We spent a long time working on this idea and I ended up breaking many of my own rules. We actually got to the point where we had an 80% functional prototype but it had taken so much time to get there that along the way we lost steam and momentum. The reality is, we bit off more than we could chew, spent too much time perfecting and didn’t build “the smallest thing possible,” we tried to build the whole thing. Coincidentally around the same time there was another company called Nest.io building exactly the same thing who have since raised something like $750,000 in funding.

#2 Share Hub (Codename)

I had this vague idea for a service that would allow you to share links with groups and have a conversation thread around them. I know this probably sounds similar to an existing service you might have heard called “Twitter” but in my mind this approach was different. For example maybe there’s a great article that I want to share with my “UX Group” of friends or my “Foodies” group of friends. I could do this as well as have a private conversation thread around each link, like comments on a blog post for example.

Conversation threads for link sharing.

The way people share content today is so broad it made the up-front research required to really figure this out, more time consuming than I could spare at the time. In turn it was impossible to figure out if any new type of service in this space would be valuable to people or if it would be yet another place to post stuff and thereby just overhead. In the end I really didn’t have the time to give this the kind of thought it needed and didn’t get past what you see above. Similarly though, there are some really cool articles about how Twitter is being used in the classroom: http://thenextweb.com/twitter/2011/06/23/how-to-use-twitter-in-the-classroom

#3 Now or Later

I’m always trying to think of better ways to be efficient. How I organize my daily tasks is a big part of that. There are so many task apps out there, I didn’t want to create another one but I wanted a better way to organize the immediate. This idea centered around the ability to organize what I need to do now and what I need to do later.

Organize the here and now.

I idea has since morphed into a different approach. After doing some user testing I found a different way of organizing the “immediate” that seemed to appeal to people. I’m working on a prototype with a developer in England.

#4 Twitter User Acquisition App

This idea was born out of the need to connect your business with people on Twitter who might be interested in it. This idea could be considered “spammy” but that wasn’t the intention.
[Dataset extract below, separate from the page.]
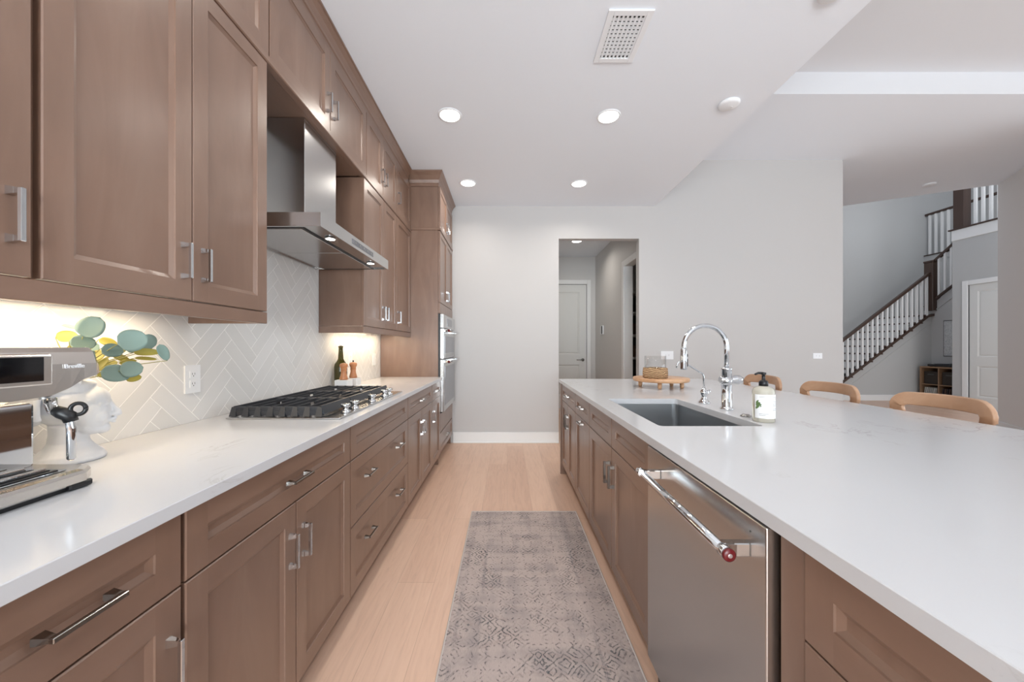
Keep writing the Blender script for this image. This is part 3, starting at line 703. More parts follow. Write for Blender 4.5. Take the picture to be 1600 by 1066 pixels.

When we launched Tweat.it – one of our main ways that people discovered our service was because we started following them on Twitter. In turn I spent a lot of time doing this. The value it added vs. the amount of time it took was just not worth it. If the process could be automated though, then maybe it would be worth it. I ended up working on this idea with a developer for bit but pretty quickly we learned that the solutions we had in mind violated Twitter’s terms of service so we let the idea go. The good part? It required very little time investment up front to figure this out.

#5 Facebook Birthday Reminder

This is a great example of thinking big and building small. This idea was born out of the bigger pain point of it’s hard to remember all your friends and families birthdays. In the beginning I had a much bigger vision of a calendar app that would allow you to visualize all birthdays in a really cool, interactive way. Applying lean thinking I asked myself what the smallest thing I could build was. Using Facebook as the platform, I then designed a service you could sign up with that you send you daily email reminders of whose birthday it was today.

Daily email reminders for Facebook birthdays.

I floated this idea past a few of my developer friends and got a couple bites. This ended up getting passed around to three different developers. The third one, Richard from London ended up spending enough time on it (half a day or so) to find out more information about the type of implementation this would require. As many of you know building a service around a Facebook API is risky business because they can change their API or the regulations around they can be used at anytime thereby possibly annihilating your service in the process. We figured out that even Facebook’s real-time API could not achieve what we were trying to do, there was no way to automatically know if an existing friend changed their birthday (not a big deal, this would be rare) but more importantly we could not grab birthday data for new friends that join Facebook. We decided that given this, our service lost its core value so we killed it.

#6 Recipe Curators

I have one business and one Web service that centers around food. You could say it’s a big part of my life. When I have time I love to cook and there are so many great places on the Internet to find recipes it got me thinking – what are the best places to get recipes? This really depends on the source and there are some great people on the Internet that are really great curators. This made me think of an idea for a site that focused on curators for food or recipes. Anybody could be a curator including you. I could save my own recipes from anywhere and I could see other recipes that other curators had saved.


I spent a minimal amount of time throwing these mocks ups together. Alexis Lamster (of Tumblr fame) was one of my main user testing participants. We exchanged a few emails, talked about the overhead in having to copy over each recipe I find to my own curated list. This made me think that OK, maybe you just enter the URL and we can parse the title and grab the photo – still quite a bit of work to do on the back-end. Then Alexis pointed out this very similar site that I did not know about called “Punchfork” http://punchfork.com. This site was pretty great and enough to convince myself that I didn’t really want to spend time working on a very similar concept.


I hope you enjoyed reading about some of my experiments. This post is not to say that any of these ideas in a different incarnation couldn’t have worked – it’s quite possible that many of them could if I had spent more time on them. However sometimes you have to ask yourself how much time it’s worth spending on something – is there really value there?

I’m already working on more this year with some great people. Lessons from 2011 definitely learned!